The Veronicas

The Fillmore At Irving Plaza

The VeronicasNEW YORK, NY–I’m not one for mainstream music. If you want to count such guilty pleasures as Fall Out Boy or Paramore, then by all means go ahead, but that’s not what I am referring to as mainstream. I am talking about straight-up Top 40 prefabricated trash that was packaged for Z100, played by studio musicians, and sung by sluts in pleather tube tops. Never in a million years did I think I would have to eat those words when I walked the three blocks from work to The Fillmore at Irving Plaza to see Australian female pop-rock duo, The Veronicas.

As I made my way through the throngs of people scattered across the venue I could hear the squeals of little girls awaiting the identical twin sisters to get onstage as the gays and near 30-year-old women began to already spill gin and tonics on the floor as they laughed with their girlfriends looking to the headliner of the night, Natasha Bedingfield.

The house lights dimmed and the sisters, Jessica and Lisa Origliasso, took their respective places on guitar and keys. Knowing very little background of the band before the show, I expected two Avril Lavignes to pop out with extensions and blonde hair, but instead the girls looked like they fell out of hipster Williamsburg, complete with dark wavy hair, red lipstick, skinny black pants, and a fedora. They looked more interesting than your average poppy vocalists and I doubt I could see either of them in pleather.

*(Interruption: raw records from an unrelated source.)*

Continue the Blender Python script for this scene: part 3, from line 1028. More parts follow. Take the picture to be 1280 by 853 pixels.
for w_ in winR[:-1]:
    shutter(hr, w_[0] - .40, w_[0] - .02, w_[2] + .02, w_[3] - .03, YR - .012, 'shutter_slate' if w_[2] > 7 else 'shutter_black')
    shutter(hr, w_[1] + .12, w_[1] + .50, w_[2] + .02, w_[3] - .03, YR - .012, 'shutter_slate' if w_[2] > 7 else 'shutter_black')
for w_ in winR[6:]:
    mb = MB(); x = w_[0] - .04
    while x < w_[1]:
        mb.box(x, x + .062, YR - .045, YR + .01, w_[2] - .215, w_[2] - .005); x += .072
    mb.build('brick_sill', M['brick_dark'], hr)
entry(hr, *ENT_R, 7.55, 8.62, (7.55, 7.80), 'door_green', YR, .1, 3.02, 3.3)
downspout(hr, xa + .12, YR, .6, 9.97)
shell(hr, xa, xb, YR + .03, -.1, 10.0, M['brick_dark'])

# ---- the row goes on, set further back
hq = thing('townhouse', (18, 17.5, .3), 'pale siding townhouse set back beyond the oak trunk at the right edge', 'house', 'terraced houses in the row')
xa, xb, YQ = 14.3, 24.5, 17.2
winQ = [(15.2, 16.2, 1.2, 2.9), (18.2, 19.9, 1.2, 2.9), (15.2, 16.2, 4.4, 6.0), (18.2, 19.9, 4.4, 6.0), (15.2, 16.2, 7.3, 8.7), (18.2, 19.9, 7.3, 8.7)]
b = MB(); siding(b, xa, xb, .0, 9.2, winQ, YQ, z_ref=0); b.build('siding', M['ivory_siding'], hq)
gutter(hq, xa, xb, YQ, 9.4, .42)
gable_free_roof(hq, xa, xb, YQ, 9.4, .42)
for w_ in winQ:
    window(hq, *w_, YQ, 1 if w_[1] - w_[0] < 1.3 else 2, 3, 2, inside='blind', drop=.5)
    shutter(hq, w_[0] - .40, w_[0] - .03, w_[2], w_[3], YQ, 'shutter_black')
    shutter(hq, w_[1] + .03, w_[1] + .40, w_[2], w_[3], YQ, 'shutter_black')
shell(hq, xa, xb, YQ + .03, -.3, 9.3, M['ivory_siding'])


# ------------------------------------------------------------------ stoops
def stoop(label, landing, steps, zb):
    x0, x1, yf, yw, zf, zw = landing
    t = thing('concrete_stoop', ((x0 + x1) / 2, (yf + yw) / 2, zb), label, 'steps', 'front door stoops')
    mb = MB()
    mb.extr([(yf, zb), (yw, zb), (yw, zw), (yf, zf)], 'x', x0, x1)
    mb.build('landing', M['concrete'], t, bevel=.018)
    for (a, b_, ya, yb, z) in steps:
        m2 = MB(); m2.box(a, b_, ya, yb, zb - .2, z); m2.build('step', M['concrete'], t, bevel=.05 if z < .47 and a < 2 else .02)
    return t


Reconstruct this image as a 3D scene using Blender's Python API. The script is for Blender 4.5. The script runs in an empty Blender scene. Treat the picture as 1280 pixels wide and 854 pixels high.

I was still quite nervous as the set began, afraid they were going to sound like Ashlee Simpson instead, but The Veronicas proved me wrong once again as they broke out into “Untouched,” a favorite of theirs to perform off their new album, Hook Me Up. Their sound is definitely more on the top side of music, but they fuse rock and roll licks and synth beats that push the envelope talent-wise. Past the time of singing and writing songs in their bedroom, the girls’ individual personalities shine through in their music as they collaborate more like a band onstage, rather than a pop girl duo by incorporating their older, but good-looking, all male musical support.

Next they played “Take Me On The Floor,” a cheeky potential radio hit in the vein of Katy Perry or Lily Alan. The song is pretty sassy, but furthermore, the girls displayed their vocal strength and versatility as they channeled their inner Karen O, front woman of the Yeah Yeah Yeahs.

As their six-song set progressed their spark began to fade as they performed older hits like “4ever.” It made me ask myself if those types of pop anthems are what the girls wanted to be singing. Maybe it was fatigue, but it seemed pretty clear that those songs were in the past, but felt compelled to perform them live because their international fame stemmed from their popularity.

Attempting to break out of the box, the Origliasso twins performed “Brother Brother,” an ‘80s rock tune inspired by the likes of modern screamo and hardcore genres. As the bridge started, one of the girls let out a yell like a small dying mammal. Completely out of character, I will give it an “E” for effort although a now defunct cock rock band would have been into the attempted scream. It’s hard to have a good yell when you are only 100 lbs. though.

I hate to admit, but I had fun watching The Veronicas. I would totally play them in my car on a hot summer day. Well, I would if I had a car here in New York.